Really? You need a publisher? Sigh. What year is it again?



PC/Mac only you are right. I haven't worked in the industry in a while but I vaguely recall one had to purchase production time and essentially predict your sales for Sony/Nintendo if the system was hot in the marketplace. If you aimed too low, one had customers without product for an extended period (most traditional game sales are in the first weeks), if you aimed too low, you had to eat those DVDs/carts at a loss after the retailers returned them. Also with consoles, the devkits for each were priced ridiculously at something like 3000 for PS3 and more for XBox360 (and those things red-ringed like crazy, went through three in three years), and there were test versions and special development versions one had to use to debug, I remember there was one special PS3 that was I want to say 10000 that was the size of a desktop computer that our resident graphics guru got. So deciding to add on console support for a PC game like they did is a huge commitment for a AAA game, it is not simply a matter of using an engine that works on all the platforms, all the QA has to be repeated and there are different extra steps for every platform but they didn't even get to that step.

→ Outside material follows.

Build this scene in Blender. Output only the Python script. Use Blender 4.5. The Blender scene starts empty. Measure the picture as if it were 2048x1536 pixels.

$3,000 dev kit is pretty cheap. Just think of the cash a N64 developer had to drop on an SGI...$100k+


True, I remember there was also something of a shortage of Wii kits for a long time at least for my developer shop we were low on the priority list so we only had on Wii developer box for the US branch for at least a year after the Wii came out.


Publishers front money (and having money often leads to needing more money) and provide a lot of expertise to get a game over the finish line.


Publishers give game developers money. They need a publisher to fund the project if the budget grows...


Plus provide support with all the non-game-development things involved in a game development project. Just look at Obsidian who partnered with Paradox Interactive for Pillars of Eternity. They didn't need more money, but they wanted their expertise in publishing.


Cause they overscoped the promised project to something needed a Publisher, wasting months of time with an engine switch which make only sense in the case of preparing for a publisher pitch.


I think this is what I was getting at: they made some bad decisions. If I understand the original project/proposal (maybe I've got this very wrong), but they essentially just had to take an existing concept and build it in a new engine? That shouldn't be too much work, should it? Still a lot of work, but not something from nothing?